A Family of Many Core Forth Processors --> Memory Management

Memory Management

Memory is the limiting resource on the Ice40 FPGA's.

The largest Ice40 FPGA has 1Mbit of single port memory,  divided into 4 blocks of 256Kbits organized as 16 bit wide words. The FPGA also has 80Kbits of dual port memory.  The Hana cpu allocates one large block to each large core, and 20Kbits of dual port memory to each small core.   To the developer, each large core looks like a 16 bit processor, with 16K words of memory.  Each small core looks like a 16bit processor with 1.25K words of 16 bit words.  But instructions are compressed, so that in 4K words of memory, you could probably fit about 7K instructions.

The Hana processor is based on the J1 and Mecrisp cpus.  They require two port memory access.  Every clock cycle, the J1 processor reads an instruction from memory, and either reads or writes data to memory.    That works fine on more expensive FPGA's with dual port memory, but completely breaks down on the more economical ICE40 FPGAs.  So in the large cores, we have to worry about contention for memory.    The simple solution is to give priority to actually required data reads and writes, and pause the instructions.  But that would slow the processor.

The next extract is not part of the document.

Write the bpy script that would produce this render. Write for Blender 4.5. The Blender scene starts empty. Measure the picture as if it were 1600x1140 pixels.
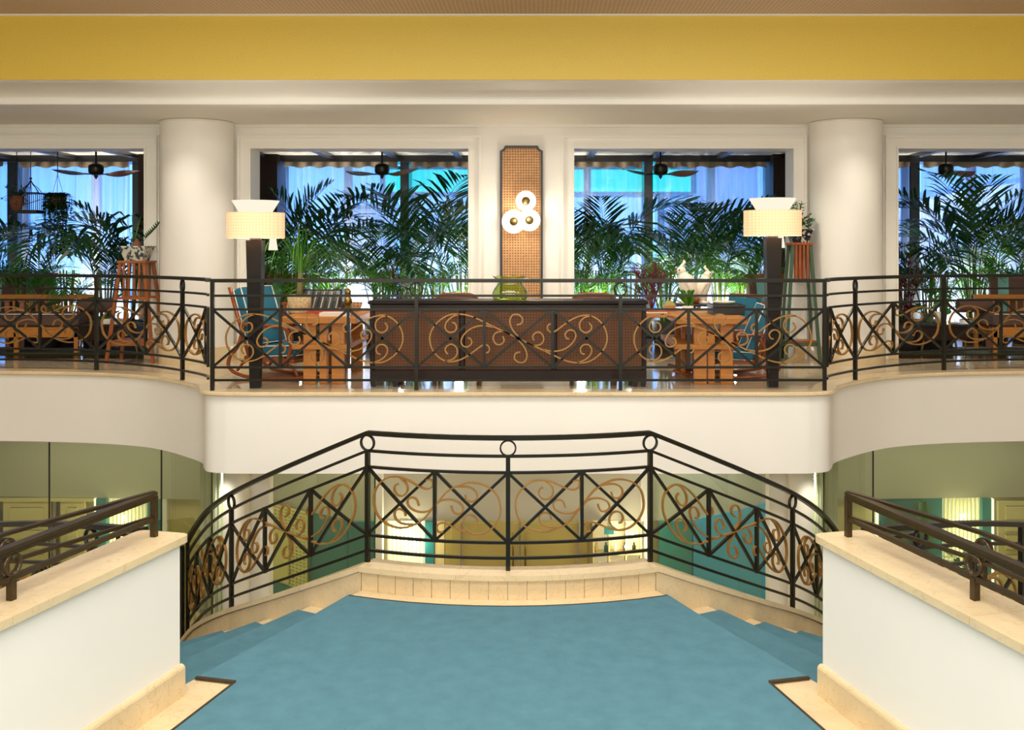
import bpy, math, random
from mathutils import Vector, Matrix
random.seed(7)
sc = bpy.context.scene
COL = sc.collection
PI = math.pi

# ------------------------------------------------------------------ camera, sky, lights, exposure
F, CX, HY = 1600.0, 840.0, 386.0          # focal length in px, vanishing point, horizon row (1600x1140 frame)
CAM = Vector((0.19, 0.0, 1.344))
cd = bpy.data.cameras.new('camera'); cam = bpy.data.objects.new('camera', cd); COL.objects.link(cam)
cam.location = CAM; cam.rotation_euler = (PI/2, 0, 0)
cd.sensor_width = 36; cd.lens = 36*F/1600
cd.shift_x = -(CX-800)/1600; cd.shift_y = -(570-HY)/1600
cd.clip_start = 0.05; cd.clip_end = 200
sc.camera = cam
sc.view_settings.view_transform = 'Standard'; sc.view_settings.look = 'None'
sc.view_settings.exposure = 0.47; sc.view_settings.gamma = 1.0; sc.view_settings.use_curve_mapping = False
try: sc.cycles.use_denoising = True
except Exception: pass
sc.cycles.max_bounces = 10; sc.cycles.transparent_max_bounces = 16; sc.cycles.diffuse_bounces = 5; sc.cycles.glossy_bounces = 4
sc.cycles.caustics_reflective = False; sc.cycles.caustics_refractive = False
sc.cycles.sample_clamp_indirect = 4.0

w = bpy.data.worlds.new('dusk_sky'); sc.world = w; w.use_nodes = True
nt = w.node_tree; bg = nt.nodes['Background']
tc = nt.nodes.new('ShaderNodeTexCoord'); sep = nt.nodes.new('ShaderNodeSeparateXYZ'); rp = nt.nodes.new('ShaderNodeValToRGB')
nt.links.new(tc.outputs['Generated'], sep.inputs[0]); nt.links.new(sep.outputs['Z'], rp.inputs[0]); nt.links.new(rp.outputs[0], bg.inputs[0])
rp.color_ramp.elements[0].position = 0.0; rp.color_ramp.elements[0].color = (0.16, 0.41, 0.96, 1)
rp.color_ramp.elements[1].position = 0.5; rp.color_ramp.elements[1].color = (0.06, 0.25, 0.90, 1)
bg.inputs[1].default_value = 2.35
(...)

To reduce the number of instruction fetches, and to minimize memory consumption, instructions are compressed.  Hana instruction size varies from 4 bits to 8 bits.  The most frequently used instructions are stored in 4 bits.   That includes call, exit, swap, >r, r<, dup, and over.  Less frequently used instructions require 8 bits. Instructions which require an address,  such as read, write, jump and conditional jump, require 4 bits plus the address.  Small addresses (<4096) are stored in 12 bits (4bits plus 1 byte).   The Hana processor also compresses small literals.   Small literals  ( between -127 and 128) are also stored in 12 bits.  The compression algorithm is available in the open source Forth code.  If you want documentation, just ask.  I expect it to be changing rapidly, so I am not yet documenting it.  In particular I am not quite confident what the most frequent forth commands are.  I also expect the choice of words implemented in hardware to evolve rapidly.

To further avoid contention, and speed processing the instruction are pre-fetched.  They are read whenever possible  and cached.  This includes reading instructions at jump addresses, so that frequently there is no stall during a jump.    Thus there is no need for instruction inlining, which saves precious memory.

The large memory blocks on the ICE40 boards are 16 bits wide.  So a 16 bit processor can access memory in a single cycle.   For applications which require wider data, a good compromise is to go with 24 bit wide data.  That is described below.